Greenspan's libertarian bent informs his views on China's economy and democracy

Bloomberg, in a recent article, writes "Former Federal Reserve Chairman Alan Greenspan said China will be the U.S.'s major competitor by 2030 and the world's economic fate depends on how much more Chinese leaders embrace markets."

The article also quotes Greenspan directly from his new book: "If China continues to press ahead toward free-market capitalism, it will surely propel the world to new levels of prosperity.''

Greenspan also sees free-market competition as having already led to a lessening of power concentrated in China's top leaders hands and, in the long run, potentially leading to a more democratic form of government.

Throughout, Greenspan's comments on China show his strong libertarian bent. He had also befriended Ayn Rand and, undoubtedly, she played a large role in convincing Greenspan of the benefits of free markets.

At Red Cat Journal, we also believe strongly that free markets are the best way for China to continue along the path of growth and wealth creation. Market determined prices, combined with freedom to innovate and allocate resources as investors see fit, should result in higher economic efficiency and allow China to maximize the use of its human and other resources.

We are less sure that free market capitalism will necessarily, at least in the near future, lead to a Western style democracy (i.e. - one man, one vote for the country's leader and legislative representatives). Certainly China has been becoming more and more democratic already, since the Communist revolution, without a popularly elected leader. It has been becoming more democratic in the sense that its leaders are becoming more and more accountable to the people of China. China's leaders know that if they do not provide progress towards a better quality of life for China's people at a fast enough pace, the result could be heavy social unrest and, in the worst case, revolution.

The accountability of China's governments to its people has been ensured, in this fashion, for 2,000 years, in the form of dynastic overthrow and change. The fact that this system has resulted in the longest running unified national entity still existing (barring a few centuries of periodic fragmentation) is more likely to result in inertia and caution towards experimenting with a system which may cause more instability, rather than less.

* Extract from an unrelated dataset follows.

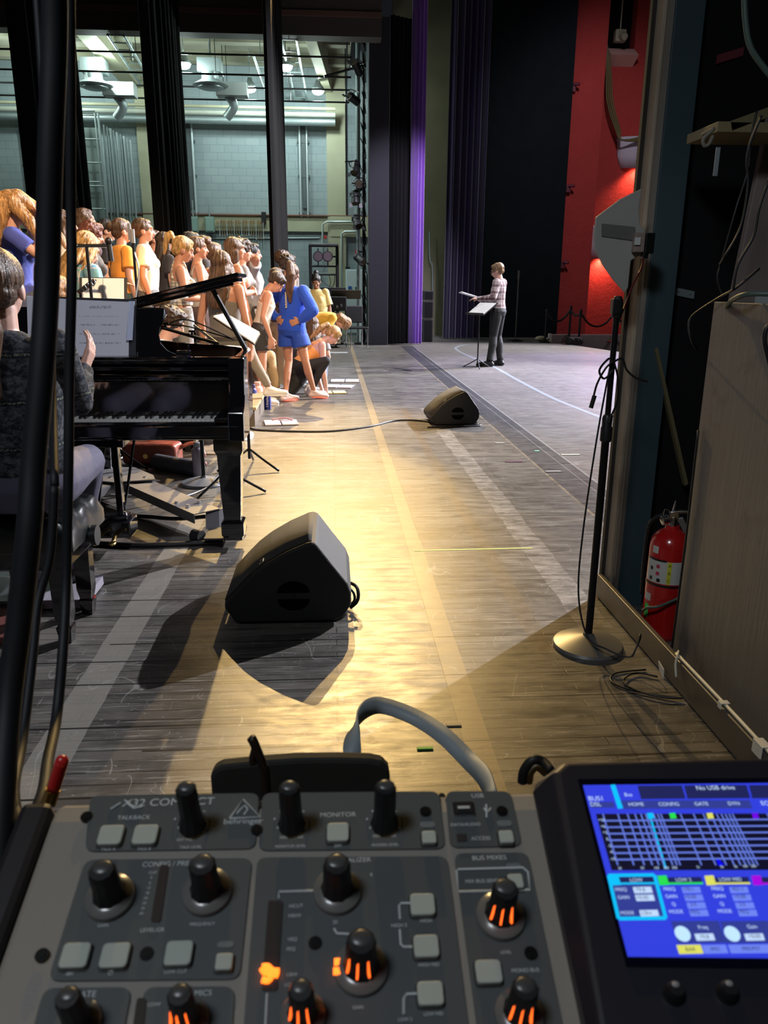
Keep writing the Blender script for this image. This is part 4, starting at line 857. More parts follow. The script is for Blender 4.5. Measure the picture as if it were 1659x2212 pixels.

It is inconceivable that the elite of China would allow its leadership to be determined by 800 million uneducated peasants. It is also hard to imagine that, in the near future, this form of selecting a leader would necessarily result in better leadership for China. Instead, China's leaders are determined by consensus among a more narrow group of people, namely its political elite. Until China's population is widely educated and fully understands the real impact of different policy directions on the quality of life for its people, it is unlikely that a popularly elected leadership will produce better results. This is still some ways off (and it is aguable whether or not it has been acheived in Western democracies today), although it is certainly not an impossibility.